**EXERCISE**
Check each line below for the word "script", and copy those that have it.

**INFORMATION PROVIDED**
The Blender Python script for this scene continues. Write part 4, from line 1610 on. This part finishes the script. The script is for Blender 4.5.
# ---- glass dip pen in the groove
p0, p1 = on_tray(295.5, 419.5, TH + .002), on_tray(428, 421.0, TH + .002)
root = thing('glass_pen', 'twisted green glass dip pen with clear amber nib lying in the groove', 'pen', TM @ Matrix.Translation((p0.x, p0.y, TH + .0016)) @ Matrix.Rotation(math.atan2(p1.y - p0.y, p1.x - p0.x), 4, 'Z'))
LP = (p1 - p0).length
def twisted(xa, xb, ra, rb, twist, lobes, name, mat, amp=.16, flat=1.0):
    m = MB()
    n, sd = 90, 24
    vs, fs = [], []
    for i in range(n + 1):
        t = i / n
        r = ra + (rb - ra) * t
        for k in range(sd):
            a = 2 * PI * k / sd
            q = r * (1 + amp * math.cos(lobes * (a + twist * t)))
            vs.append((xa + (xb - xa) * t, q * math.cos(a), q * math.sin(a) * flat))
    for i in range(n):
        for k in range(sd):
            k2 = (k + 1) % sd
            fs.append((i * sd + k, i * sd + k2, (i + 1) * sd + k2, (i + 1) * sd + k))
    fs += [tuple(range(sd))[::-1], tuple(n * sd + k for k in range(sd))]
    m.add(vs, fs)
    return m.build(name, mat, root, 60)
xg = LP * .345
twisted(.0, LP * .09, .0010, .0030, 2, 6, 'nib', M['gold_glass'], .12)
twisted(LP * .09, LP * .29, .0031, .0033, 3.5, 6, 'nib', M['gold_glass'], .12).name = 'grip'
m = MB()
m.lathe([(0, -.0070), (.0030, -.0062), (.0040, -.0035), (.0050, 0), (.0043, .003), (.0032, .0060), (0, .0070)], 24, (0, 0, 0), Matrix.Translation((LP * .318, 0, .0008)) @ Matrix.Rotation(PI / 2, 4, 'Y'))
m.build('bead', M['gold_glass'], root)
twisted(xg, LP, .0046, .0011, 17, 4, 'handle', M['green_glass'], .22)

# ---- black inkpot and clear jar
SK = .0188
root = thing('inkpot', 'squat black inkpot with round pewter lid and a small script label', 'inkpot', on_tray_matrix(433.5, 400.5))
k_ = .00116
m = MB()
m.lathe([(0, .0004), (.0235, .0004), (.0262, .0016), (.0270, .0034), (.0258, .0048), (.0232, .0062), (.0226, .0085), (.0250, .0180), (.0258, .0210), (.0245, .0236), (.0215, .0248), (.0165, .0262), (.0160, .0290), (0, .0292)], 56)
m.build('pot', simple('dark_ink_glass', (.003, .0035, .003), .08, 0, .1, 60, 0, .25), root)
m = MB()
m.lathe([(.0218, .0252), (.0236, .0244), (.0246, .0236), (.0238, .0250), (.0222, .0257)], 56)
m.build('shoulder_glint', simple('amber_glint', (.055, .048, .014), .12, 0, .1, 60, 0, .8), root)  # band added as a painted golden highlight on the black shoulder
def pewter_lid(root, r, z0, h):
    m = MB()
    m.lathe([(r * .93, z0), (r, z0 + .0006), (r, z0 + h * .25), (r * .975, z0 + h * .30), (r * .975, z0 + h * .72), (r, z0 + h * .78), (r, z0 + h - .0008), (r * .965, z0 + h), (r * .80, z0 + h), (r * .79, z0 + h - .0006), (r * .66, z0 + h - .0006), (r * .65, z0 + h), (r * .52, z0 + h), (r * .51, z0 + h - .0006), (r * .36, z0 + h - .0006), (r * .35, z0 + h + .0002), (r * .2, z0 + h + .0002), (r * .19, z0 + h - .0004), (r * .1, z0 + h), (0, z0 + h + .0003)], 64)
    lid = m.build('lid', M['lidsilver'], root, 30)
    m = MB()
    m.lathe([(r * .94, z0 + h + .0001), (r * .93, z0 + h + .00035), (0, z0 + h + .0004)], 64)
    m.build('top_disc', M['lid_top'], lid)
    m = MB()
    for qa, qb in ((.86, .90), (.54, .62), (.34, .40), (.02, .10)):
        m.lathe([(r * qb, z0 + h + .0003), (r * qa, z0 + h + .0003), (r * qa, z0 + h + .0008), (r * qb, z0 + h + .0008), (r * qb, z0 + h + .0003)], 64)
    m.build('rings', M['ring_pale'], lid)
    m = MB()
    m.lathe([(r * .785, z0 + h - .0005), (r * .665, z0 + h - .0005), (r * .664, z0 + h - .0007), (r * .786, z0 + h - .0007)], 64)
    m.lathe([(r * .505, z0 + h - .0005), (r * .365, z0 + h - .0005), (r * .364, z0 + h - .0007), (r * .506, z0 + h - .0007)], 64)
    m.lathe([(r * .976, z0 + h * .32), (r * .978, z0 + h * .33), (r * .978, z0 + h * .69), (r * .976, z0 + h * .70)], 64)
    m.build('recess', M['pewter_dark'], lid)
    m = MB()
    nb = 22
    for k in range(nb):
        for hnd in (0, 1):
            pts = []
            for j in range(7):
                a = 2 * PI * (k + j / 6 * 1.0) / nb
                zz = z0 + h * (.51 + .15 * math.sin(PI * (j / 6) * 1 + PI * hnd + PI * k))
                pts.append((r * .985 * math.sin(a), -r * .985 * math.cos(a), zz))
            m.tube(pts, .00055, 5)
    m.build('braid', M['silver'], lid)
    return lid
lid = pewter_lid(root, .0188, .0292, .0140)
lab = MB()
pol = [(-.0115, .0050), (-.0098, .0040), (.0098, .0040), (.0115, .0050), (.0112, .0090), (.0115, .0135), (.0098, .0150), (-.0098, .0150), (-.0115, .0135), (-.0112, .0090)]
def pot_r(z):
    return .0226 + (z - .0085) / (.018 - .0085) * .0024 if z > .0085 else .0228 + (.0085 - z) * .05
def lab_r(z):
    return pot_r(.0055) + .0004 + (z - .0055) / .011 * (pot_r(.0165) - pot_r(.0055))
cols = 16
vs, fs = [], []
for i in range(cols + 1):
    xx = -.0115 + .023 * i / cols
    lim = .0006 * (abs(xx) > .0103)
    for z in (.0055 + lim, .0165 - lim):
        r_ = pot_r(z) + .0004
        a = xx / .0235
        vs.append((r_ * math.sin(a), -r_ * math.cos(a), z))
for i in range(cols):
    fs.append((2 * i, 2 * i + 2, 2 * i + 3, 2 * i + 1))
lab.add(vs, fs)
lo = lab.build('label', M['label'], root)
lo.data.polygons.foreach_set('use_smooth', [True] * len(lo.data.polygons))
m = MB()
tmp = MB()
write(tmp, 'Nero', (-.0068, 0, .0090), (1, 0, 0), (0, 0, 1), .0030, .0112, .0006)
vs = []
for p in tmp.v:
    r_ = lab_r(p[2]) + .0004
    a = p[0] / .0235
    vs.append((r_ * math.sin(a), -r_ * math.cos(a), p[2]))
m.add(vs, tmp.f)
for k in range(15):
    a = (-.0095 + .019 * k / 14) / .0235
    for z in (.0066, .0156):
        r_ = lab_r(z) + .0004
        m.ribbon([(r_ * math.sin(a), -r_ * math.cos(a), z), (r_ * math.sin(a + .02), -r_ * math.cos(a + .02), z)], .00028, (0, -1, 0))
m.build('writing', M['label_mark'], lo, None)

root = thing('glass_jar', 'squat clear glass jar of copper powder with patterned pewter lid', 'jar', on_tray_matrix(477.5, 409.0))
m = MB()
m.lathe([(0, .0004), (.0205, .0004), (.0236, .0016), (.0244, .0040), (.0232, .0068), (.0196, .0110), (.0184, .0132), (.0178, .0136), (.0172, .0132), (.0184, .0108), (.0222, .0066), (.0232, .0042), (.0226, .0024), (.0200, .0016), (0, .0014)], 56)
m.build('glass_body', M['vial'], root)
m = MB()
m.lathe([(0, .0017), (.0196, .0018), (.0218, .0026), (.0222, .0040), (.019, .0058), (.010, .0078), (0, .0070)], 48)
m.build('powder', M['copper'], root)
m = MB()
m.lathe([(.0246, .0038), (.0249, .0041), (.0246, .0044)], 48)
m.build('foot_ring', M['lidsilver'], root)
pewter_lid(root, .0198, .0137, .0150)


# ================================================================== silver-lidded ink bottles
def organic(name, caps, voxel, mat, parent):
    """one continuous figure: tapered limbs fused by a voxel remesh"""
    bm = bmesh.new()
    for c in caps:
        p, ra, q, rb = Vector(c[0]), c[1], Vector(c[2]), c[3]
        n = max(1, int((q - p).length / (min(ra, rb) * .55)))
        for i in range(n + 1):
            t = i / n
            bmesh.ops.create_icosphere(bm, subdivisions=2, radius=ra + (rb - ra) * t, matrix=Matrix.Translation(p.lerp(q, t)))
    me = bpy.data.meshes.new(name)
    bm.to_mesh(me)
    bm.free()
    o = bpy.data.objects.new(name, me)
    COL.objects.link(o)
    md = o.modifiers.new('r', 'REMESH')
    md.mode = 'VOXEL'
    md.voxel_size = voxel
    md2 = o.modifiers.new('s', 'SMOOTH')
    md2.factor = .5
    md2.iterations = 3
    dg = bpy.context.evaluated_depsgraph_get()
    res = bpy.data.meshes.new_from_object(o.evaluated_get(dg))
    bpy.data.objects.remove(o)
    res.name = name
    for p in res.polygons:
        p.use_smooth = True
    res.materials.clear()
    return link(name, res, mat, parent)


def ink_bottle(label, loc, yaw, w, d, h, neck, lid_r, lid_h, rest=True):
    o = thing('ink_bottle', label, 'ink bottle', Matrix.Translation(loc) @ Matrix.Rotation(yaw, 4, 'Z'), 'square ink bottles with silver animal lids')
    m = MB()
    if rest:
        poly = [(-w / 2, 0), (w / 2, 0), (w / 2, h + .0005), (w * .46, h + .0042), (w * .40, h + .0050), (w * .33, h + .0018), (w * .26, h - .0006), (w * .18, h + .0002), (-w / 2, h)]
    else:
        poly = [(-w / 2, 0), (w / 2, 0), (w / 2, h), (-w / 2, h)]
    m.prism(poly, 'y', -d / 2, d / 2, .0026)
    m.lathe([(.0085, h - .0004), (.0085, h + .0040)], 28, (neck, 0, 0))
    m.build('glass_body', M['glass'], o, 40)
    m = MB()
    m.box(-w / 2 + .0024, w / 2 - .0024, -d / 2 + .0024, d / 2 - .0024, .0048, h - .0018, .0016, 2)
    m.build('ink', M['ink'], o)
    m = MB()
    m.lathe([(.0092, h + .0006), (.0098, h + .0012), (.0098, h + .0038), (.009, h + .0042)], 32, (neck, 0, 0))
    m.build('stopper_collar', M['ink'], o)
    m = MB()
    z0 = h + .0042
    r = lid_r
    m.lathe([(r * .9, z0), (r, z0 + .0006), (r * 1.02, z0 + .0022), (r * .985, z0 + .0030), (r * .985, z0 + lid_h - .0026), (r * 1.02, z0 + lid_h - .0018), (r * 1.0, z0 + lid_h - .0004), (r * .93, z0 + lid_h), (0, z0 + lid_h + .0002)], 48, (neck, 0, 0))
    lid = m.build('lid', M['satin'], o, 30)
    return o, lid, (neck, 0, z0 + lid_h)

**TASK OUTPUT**
The Blender Python script for this scene continues. Write part 4, from line 1610 on. This part finishes the script. The script is for Blender 4.5.
root = thing('inkpot', 'squat black inkpot with round pewter lid and a small script label', 'inkpot', on_tray_matrix(433.5, 400.5))